__DIRECTIVE__. Give all the lines below again, exactly, with no pictures.

__DATA__.
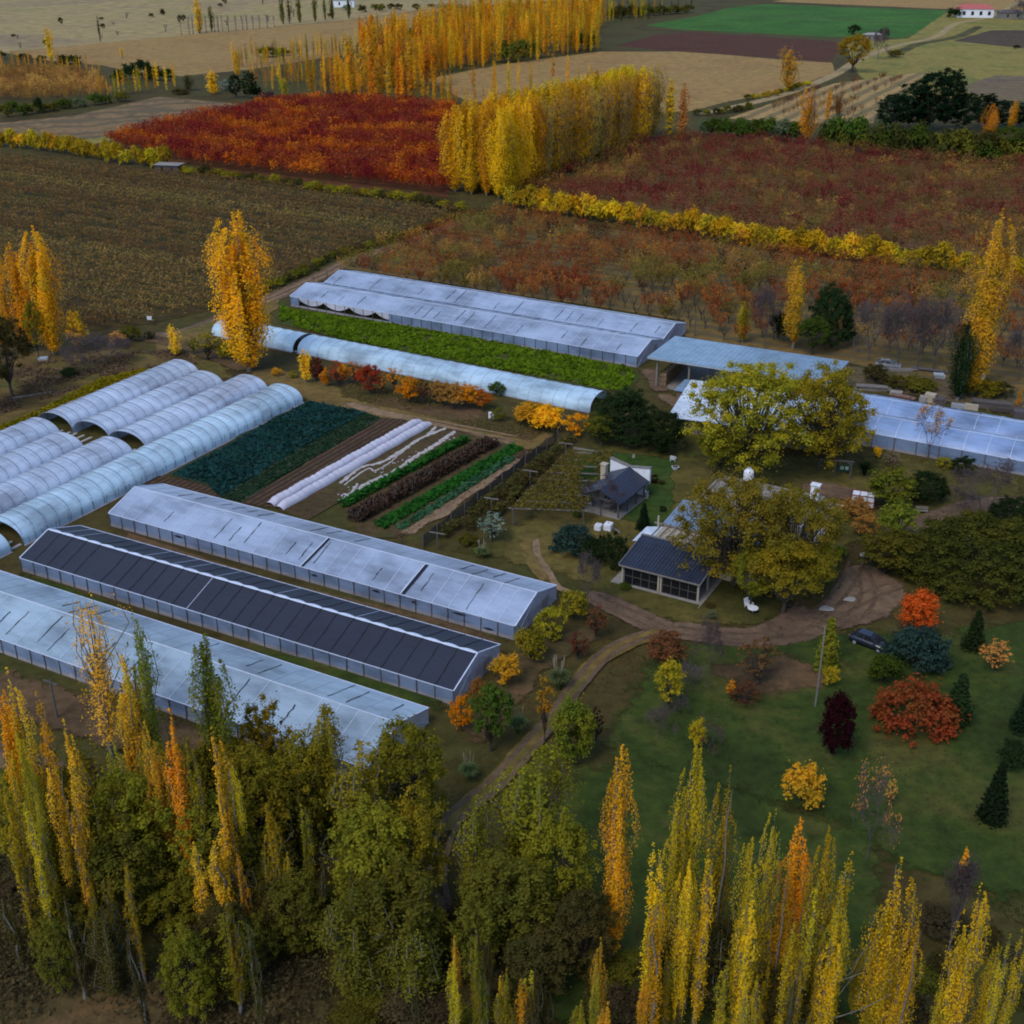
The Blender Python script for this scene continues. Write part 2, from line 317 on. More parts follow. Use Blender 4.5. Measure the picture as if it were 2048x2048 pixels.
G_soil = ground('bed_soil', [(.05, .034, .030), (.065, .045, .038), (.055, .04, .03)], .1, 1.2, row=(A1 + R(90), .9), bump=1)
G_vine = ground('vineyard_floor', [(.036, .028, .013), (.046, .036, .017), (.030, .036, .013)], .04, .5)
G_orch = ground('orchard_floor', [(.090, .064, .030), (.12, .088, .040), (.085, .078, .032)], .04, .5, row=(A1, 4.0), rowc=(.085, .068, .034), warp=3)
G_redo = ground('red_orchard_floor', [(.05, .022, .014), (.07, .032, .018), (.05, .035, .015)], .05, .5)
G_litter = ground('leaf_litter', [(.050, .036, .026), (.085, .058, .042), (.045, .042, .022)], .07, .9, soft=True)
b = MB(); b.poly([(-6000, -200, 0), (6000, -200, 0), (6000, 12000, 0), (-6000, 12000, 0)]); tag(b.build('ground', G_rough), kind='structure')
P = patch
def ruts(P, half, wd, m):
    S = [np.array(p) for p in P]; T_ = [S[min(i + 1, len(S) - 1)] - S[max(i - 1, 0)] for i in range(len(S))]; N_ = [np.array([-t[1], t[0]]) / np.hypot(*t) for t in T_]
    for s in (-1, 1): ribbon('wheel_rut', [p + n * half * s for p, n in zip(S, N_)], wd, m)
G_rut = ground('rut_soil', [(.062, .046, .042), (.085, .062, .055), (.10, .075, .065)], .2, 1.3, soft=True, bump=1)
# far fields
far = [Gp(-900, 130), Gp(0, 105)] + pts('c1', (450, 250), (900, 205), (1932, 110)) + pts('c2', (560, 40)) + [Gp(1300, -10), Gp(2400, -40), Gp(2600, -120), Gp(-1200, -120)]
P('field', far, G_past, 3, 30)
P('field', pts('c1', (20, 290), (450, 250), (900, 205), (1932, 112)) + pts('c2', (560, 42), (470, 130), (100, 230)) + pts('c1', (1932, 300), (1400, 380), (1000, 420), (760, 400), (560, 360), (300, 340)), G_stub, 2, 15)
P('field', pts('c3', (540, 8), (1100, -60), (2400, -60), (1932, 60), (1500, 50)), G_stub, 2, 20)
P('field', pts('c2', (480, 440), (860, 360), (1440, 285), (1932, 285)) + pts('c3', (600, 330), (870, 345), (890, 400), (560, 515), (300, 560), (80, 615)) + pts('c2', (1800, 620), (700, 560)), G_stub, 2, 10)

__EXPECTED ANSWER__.
The Blender Python script for this scene continues. Write part 2, from line 317 on. More parts follow. Use Blender 4.5. Measure the picture as if it were 2048x2048 pixels.
G_soil = ground('bed_soil', [(.05, .034, .030), (.065, .045, .038), (.055, .04, .03)], .1, 1.2, row=(A1 + R(90), .9), bump=1)
G_vine = ground('vineyard_floor', [(.036, .028, .013), (.046, .036, .017), (.030, .036, .013)], .04, .5)
G_orch = ground('orchard_floor', [(.090, .064, .030), (.12, .088, .040), (.085, .078, .032)], .04, .5, row=(A1, 4.0), rowc=(.085, .068, .034), warp=3)
G_redo = ground('red_orchard_floor', [(.05, .022, .014), (.07, .032, .018), (.05, .035, .015)], .05, .5)
G_litter = ground('leaf_litter', [(.050, .036, .026), (.085, .058, .042), (.045, .042, .022)], .07, .9, soft=True)
b = MB(); b.poly([(-6000, -200, 0), (6000, -200, 0), (6000, 12000, 0), (-6000, 12000, 0)]); tag(b.build('ground', G_rough), kind='structure')
P = patch
def ruts(P, half, wd, m):
    S = [np.array(p) for p in P]; T_ = [S[min(i + 1, len(S) - 1)] - S[max(i - 1, 0)] for i in range(len(S))]; N_ = [np.array([-t[1], t[0]]) / np.hypot(*t) for t in T_]
    for s in (-1, 1): ribbon('wheel_rut', [p + n * half * s for p, n in zip(S, N_)], wd, m)
G_rut = ground('rut_soil', [(.062, .046, .042), (.085, .062, .055), (.10, .075, .065)], .2, 1.3, soft=True, bump=1)
# far fields
far = [Gp(-900, 130), Gp(0, 105)] + pts('c1', (450, 250), (900, 205), (1932, 110)) + pts('c2', (560, 40)) + [Gp(1300, -10), Gp(2400, -40), Gp(2600, -120), Gp(-1200, -120)]
P('field', far, G_past, 3, 30)
P('field', pts('c1', (20, 290), (450, 250), (900, 205), (1932, 112)) + pts('c2', (560, 42), (470, 130), (100, 230)) + pts('c1', (1932, 300), (1400, 380), (1000, 420), (760, 400), (560, 360), (300, 340)), G_stub, 2, 15)
P('field', pts('c3', (540, 8), (1100, -60), (2400, -60), (1932, 60), (1500, 50)), G_stub, 2, 20)
P('field', pts('c2', (480, 440), (860, 360), (1440, 285), (1932, 285)) + pts('c3', (600, 330), (870, 345), (890, 400), (560, 515), (300, 560), (80, 615)) + pts('c2', (1800, 620), (700, 560)), G_stub, 2, 10)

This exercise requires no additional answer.